How about this wasteful bit of business noted by Jonathan Turley?
We recently saw how they prefer to deliver bags of money to Karzai, buy Russian aircraft that Afghans can’t fly or maintain, or build huge buildings to be then torn down unused. Of course, no one is ever fired for constructing massive buildings that no one wants only to tear them down. After all, these are contracts going to powerful companies with friends in the government. Now, we buying huge planes at $50 million a pop only to roll them directly from the factories into mothballs because no one wants them. To make this even more incomprehensible, we are not even making the cargo planes. Like the Russian helicopters that the Afghans cannot fly, we are buying the cargo planes from Italy . . . and we are continuing to order more as we struggle to find places to dump them.
The dozen Italian-built C-27J Spartans have been shipped to an Air Force facility in Arizona dubbed “the boneyard.” We are ordering five more, which are expected to be immediately sent with the others into mothballs. The Air Force has spent $567 million on 21 of the planes which will join some 4,400 other aircraft and 13 aerospace vehicles at the boneyard — more than $35 billion of unused airplanes.
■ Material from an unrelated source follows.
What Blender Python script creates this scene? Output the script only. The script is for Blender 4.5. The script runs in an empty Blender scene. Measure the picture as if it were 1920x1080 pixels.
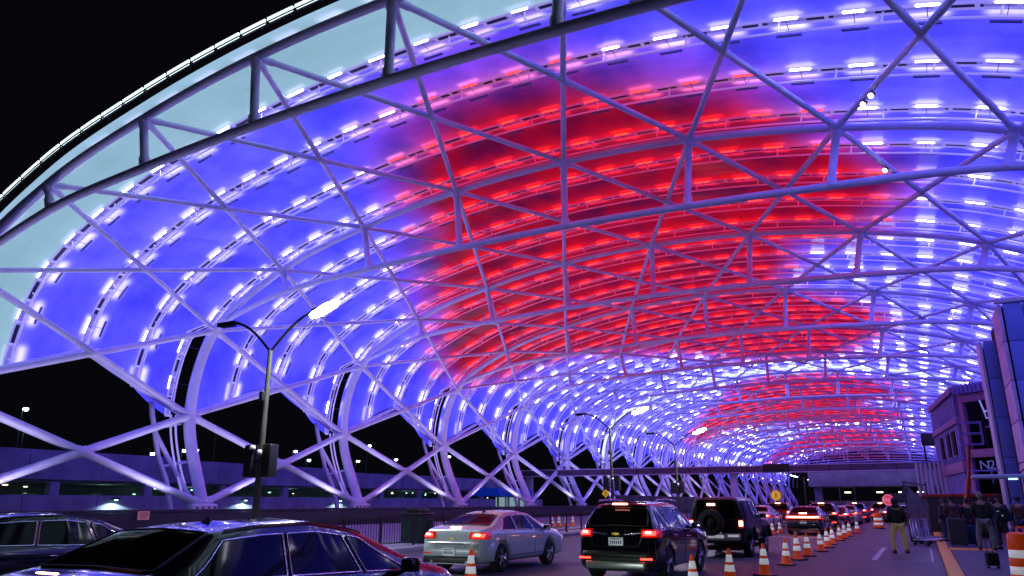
import bpy, bmesh, math, random
import numpy as np
from mathutils import Vector, Matrix
random.seed(7); np.random.seed(7)
PI = math.pi
sc = bpy.context.scene
col = sc.collection

# ------------------------------------------------------------------ materials
def mat(name, base=(.5,.5,.5), rough=.5, metal=0, emit=None, es=0, noise=0, nscale=4, bump=0, coat=0, spec=.5):
    m = bpy.data.materials.new(name); m.use_nodes = True
    nt = m.node_tree; b = nt.nodes['Principled BSDF']
    b.inputs['Base Color'].default_value = (*base, 1)
    b.inputs['Roughness'].default_value = rough
    b.inputs['Metallic'].default_value = metal
    b.inputs['Coat Weight'].default_value = coat
    b.inputs['Coat Roughness'].default_value = .04
    b.inputs['Specular IOR Level'].default_value = spec
    if emit:
        b.inputs['Emission Color'].default_value = (*emit, 1)
        b.inputs['Emission Strength'].default_value = es
    if noise or bump:
        tc = nt.nodes.new('ShaderNodeTexCoord')
        n = nt.nodes.new('ShaderNodeTexNoise'); n.inputs['Scale'].default_value = nscale; n.inputs['Detail'].default_value = 6
        nt.links.new(tc.outputs['Object'], n.inputs['Vector'])
        if noise:
            r = nt.nodes.new('ShaderNodeMapRange')
            r.inputs['From Min'].default_value = .3; r.inputs['From Max'].default_value = .7
            r.inputs['To Min'].default_value = 1 - noise; r.inputs['To Max'].default_value = 1 + noise
            nt.links.new(n.outputs['Fac'], r.inputs['Value'])
            mx = nt.nodes.new('ShaderNodeVectorMath'); mx.operation = 'SCALE'
            mx.inputs[0].default_value = base
            nt.links.new(r.outputs[0], mx.inputs['Scale'])
            nt.links.new(mx.outputs[0], b.inputs['Base Color'])
            r2 = nt.nodes.new('ShaderNodeMapRange')
            r2.inputs['To Min'].default_value = max(0, rough - .12); r2.inputs['To Max'].default_value = min(1, rough + .15)
            nt.links.new(n.outputs['Fac'], r2.inputs['Value']); nt.links.new(r2.outputs[0], b.inputs['Roughness'])
        if bump:
            bp = nt.nodes.new('ShaderNodeBump'); bp.inputs['Strength'].default_value = bump; bp.inputs['Distance'].default_value = .02
            nt.links.new(n.outputs['Fac'], bp.inputs['Height']); nt.links.new(bp.outputs[0], b.inputs['Normal'])
    return m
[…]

Why order planes to be immediately mothballed? Ohio’s senators, Democrat Sherrod Brown and Republican Rob Portman wanted them to give a mission for Mansfield Air National Guard Base and to save 800 jobs. So we will spend $567 million to save 800 jobs. Wouldn’t it have been easier to give half a million to each of their constituents and save the rest of the money?
Why, yes it would.
Even conservatives have gotten on the bandwagon — Senator Tom Coburn has a report with his take on wasteful spending by the DOD (noting that almost $68B can be saved over 10 years by eliminating redundant spending that has little to no bearing on real defense). The American Conservative lists out 8 items that could improve the DOD budget and even calls out the Republican hypocrisy on not facing up to this:
Republican leaders claim that government spending to create jobs is a giant waste. But then they argue that such spending for military jobs is necessary to help the economy. Many openly argue that the defense budget is a jobs program. Think though of how many jobs the talented, ambitious people in the defense establishment could create in the private sector. Cutting fat, not meat is the important need. But faced with even marginal cuts to the defense budget, Republicans threaten voters like big city Democrats warning that the opposition will first cut firemen and policemen while leaving untouched all the fat, waste, pensions and welfare in city budgets. There are places we can cut without sacrificing effectiveness, and sequestration can help us find them.
So would eliminating waste, fraud and abuse save the DOD budget from the kinds of staff and benefits cuts proposed? Probably not, but I won’t pretend to know that. What I do know is that we have thrown a very great deal of money at stuff we just won’t need and isn’t working all that well to deal with threats that aren’t top tier. Google will serve up plenty more articles on Defense Department Waste, so there has been a good deal of industry around people working to really define the issue. I don’t have a problem with cutting back the DOD — either reducing its waste or reducing its mission. Hagel’s budget doesn’t quite go far enough for me, but it is a good step in the right direction.